◆ Source material ◆
▼

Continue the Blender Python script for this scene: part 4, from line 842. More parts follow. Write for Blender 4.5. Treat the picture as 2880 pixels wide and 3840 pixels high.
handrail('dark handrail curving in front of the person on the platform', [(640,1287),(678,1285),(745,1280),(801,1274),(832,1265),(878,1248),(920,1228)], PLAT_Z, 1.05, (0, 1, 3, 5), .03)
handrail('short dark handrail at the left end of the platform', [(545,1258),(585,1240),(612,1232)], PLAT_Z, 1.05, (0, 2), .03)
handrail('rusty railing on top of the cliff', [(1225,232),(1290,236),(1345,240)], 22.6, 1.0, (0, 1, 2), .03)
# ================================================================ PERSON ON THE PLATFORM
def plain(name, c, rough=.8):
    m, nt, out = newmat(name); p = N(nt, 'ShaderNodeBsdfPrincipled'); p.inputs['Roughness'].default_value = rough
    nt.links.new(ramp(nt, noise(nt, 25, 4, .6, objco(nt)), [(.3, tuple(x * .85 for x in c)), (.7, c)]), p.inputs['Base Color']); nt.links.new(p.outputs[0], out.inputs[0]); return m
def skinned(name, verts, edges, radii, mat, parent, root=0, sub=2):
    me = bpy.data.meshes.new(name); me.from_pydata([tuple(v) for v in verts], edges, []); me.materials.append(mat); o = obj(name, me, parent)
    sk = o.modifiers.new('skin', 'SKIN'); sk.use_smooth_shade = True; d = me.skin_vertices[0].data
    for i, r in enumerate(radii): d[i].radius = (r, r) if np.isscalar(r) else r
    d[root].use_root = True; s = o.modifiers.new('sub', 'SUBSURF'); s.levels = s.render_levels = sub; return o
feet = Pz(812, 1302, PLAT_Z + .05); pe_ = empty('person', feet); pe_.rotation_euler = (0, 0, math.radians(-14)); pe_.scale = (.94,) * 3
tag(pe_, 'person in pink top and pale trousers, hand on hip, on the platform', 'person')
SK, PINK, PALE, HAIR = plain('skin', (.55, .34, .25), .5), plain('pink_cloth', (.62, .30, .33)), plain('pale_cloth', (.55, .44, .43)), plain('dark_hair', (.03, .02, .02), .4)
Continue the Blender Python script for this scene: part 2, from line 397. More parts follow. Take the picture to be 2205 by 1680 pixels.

▲

◆ Task statement ◆
Write every record out again, unaltered.

◆ Correct result ◆
Continue the Blender Python script for this scene: part 4, from line 842. More parts follow. Write for Blender 4.5. Treat the picture as 2880 pixels wide and 3840 pixels high.
handrail('dark handrail curving in front of the person on the platform', [(640,1287),(678,1285),(745,1280),(801,1274),(832,1265),(878,1248),(920,1228)], PLAT_Z, 1.05, (0, 1, 3, 5), .03)
handrail('short dark handrail at the left end of the platform', [(545,1258),(585,1240),(612,1232)], PLAT_Z, 1.05, (0, 2), .03)
handrail('rusty railing on top of the cliff', [(1225,232),(1290,236),(1345,240)], 22.6, 1.0, (0, 1, 2), .03)
# ================================================================ PERSON ON THE PLATFORM
def plain(name, c, rough=.8):
    m, nt, out = newmat(name); p = N(nt, 'ShaderNodeBsdfPrincipled'); p.inputs['Roughness'].default_value = rough
    nt.links.new(ramp(nt, noise(nt, 25, 4, .6, objco(nt)), [(.3, tuple(x * .85 for x in c)), (.7, c)]), p.inputs['Base Color']); nt.links.new(p.outputs[0], out.inputs[0]); return m
def skinned(name, verts, edges, radii, mat, parent, root=0, sub=2):
    me = bpy.data.meshes.new(name); me.from_pydata([tuple(v) for v in verts], edges, []); me.materials.append(mat); o = obj(name, me, parent)
    sk = o.modifiers.new('skin', 'SKIN'); sk.use_smooth_shade = True; d = me.skin_vertices[0].data
    for i, r in enumerate(radii): d[i].radius = (r, r) if np.isscalar(r) else r
    d[root].use_root = True; s = o.modifiers.new('sub', 'SUBSURF'); s.levels = s.render_levels = sub; return o
feet = Pz(812, 1302, PLAT_Z + .05); pe_ = empty('person', feet); pe_.rotation_euler = (0, 0, math.radians(-14)); pe_.scale = (.94,) * 3
tag(pe_, 'person in pink top and pale trousers, hand on hip, on the platform', 'person')
SK, PINK, PALE, HAIR = plain('skin', (.55, .34, .25), .5), plain('pink_cloth', (.62, .30, .33)), plain('pale_cloth', (.55, .44, .43)), plain('dark_hair', (.03, .02, .02), .4)
Continue the Blender Python script for this scene: part 2, from line 397. More parts follow. Take the picture to be 2205 by 1680 pixels.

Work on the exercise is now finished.